The example in the OP was not a mangling and it wasn’t particularly horrific. It was not schoolroom English and would not be appropriate in a schoolroom but then again neither is fuck and I see no one here getting up in arms about casual usage of that word except for Zotti.

I’m quite firmly in the descriptivist camp. If your use of a collection of phonemes conveys a meaning to me, and that meaning was what you meant to convey, well congratulations, you just used a word, and spoke English, to boot. Language, as others have said, is subjective.

Along those lines, there’s a great local burrito shop whose t-shirt says (and I think I’m getting this right), “I don’t feel half as much like I did when I came in here as I do now.” I’ve tried and failed to parse it many times.

The examples from AAVE and other dialects aren’t manglings of the language at all.

From the Tina Turner biopic from a few years ago – Ike Turner is in a courtroom.

JUDGE: Counsel, instruct your client to remove his sunglasses.

IKE [removing sunglasses]: Man, you ain’t gots to instruct me to do nothin’!

My wife, a non-native English speaker, thought that was one of the most fascinating sentences she’d ever heard.

I was about to explain how very simple this is to parse, but the more I look at it the curiouser and curiouser.

I feel twice as good now as I did then?

We’ve fought about it before.

“I currently feel less than halfway similar to the way I was earlier.”

I think that’s where I first heard about it.

Question for people from southern PA/northern MD: How many syllables are in “on”?

I have yet to hear this in the wild–I’m only aware of it because of the SDMB. Is there a geographic area where it’s commonly used, like “needs washed” type constructions, or is it widespread? That would take me a little while to wrap my head around.

As to the OP, I don’t think I would have noticed the “is you or is you ain’t” construction as being odd. “Anymore” as “these days,” though, would raise a flag.

I think that some of my midwest relatives used it.

Actually I kind of like the ring of it.:smiley:

I"ve heard it (“anymore” in place of “these days”), and used it, in the South. It doesn’t seem like a regionalism to me.

I’ve heard the “needs worshed” construction from relatives and friends in northern Kentucky and Indiana.

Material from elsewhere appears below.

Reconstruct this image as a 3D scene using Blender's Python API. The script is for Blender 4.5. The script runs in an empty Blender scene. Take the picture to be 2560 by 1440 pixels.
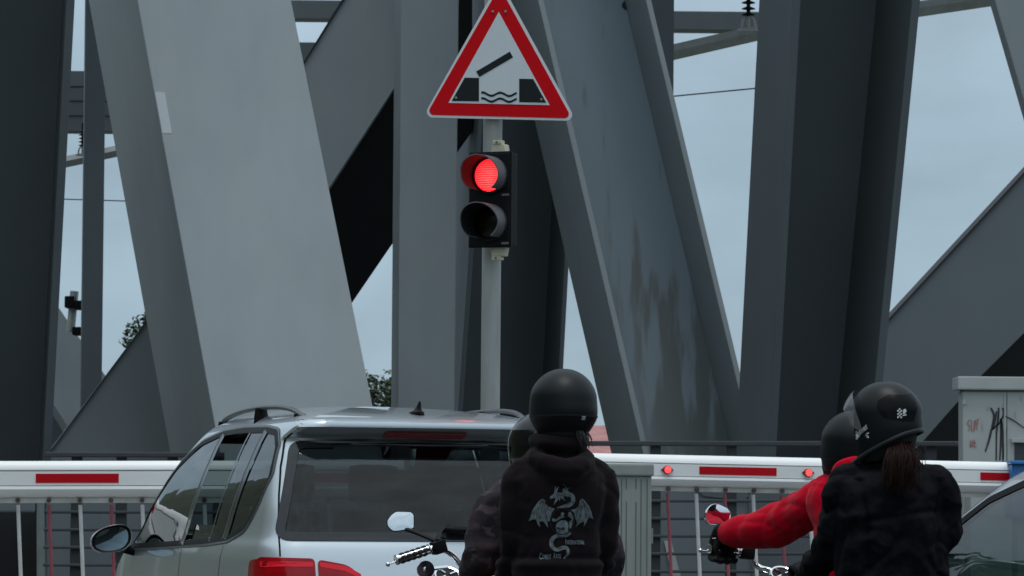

Another one that seems to be spreading is “come with”, as in “I’m going to the store, wanna come with?”

Is you Is or Is You Ain’t My Baby?

You might want to read page one of this thread. :wink:

I’ve only heard “anymore” in the negative, like “Dave doesn’t live here anymore” but never “Dave lives here anymore.”

Dictionary.com suggests it is regional:

Actually, that first construction (“Baker’s bread is all we eat anymore”) is a construction I’m familiar with and use, but not the latter, nor the construction in Elendil Heir’s example.

Here’s one I never heard until I moved to Atlanta several years ago: might could. As in “I might could stop at the store on the way home.” Also: “You might should finish the pie before it gets old,” and “He might would do it if you asked him.”

Might could? Might should? Might would? WTF? The first time I heard it my brain sort of twisted up and it took me a few seconds to realize the meaning behind the words. Now I know what is meant, but it still sounds very, very strange to me. And very wrong.

It’s true! This is the one bit of accent I’ve held onto since moving to California (despite getting teased for saying Worshington…)

Might could/should/would = maybe.

It’s how Shane spoke to Jack Palance. :slight_smile:

Hey, I’ve been to Boston. You guys talk funny, too! :slight_smile:

I’m not from here. I only moved here 2 years ago, so I have no Boston regionalisms in my speech.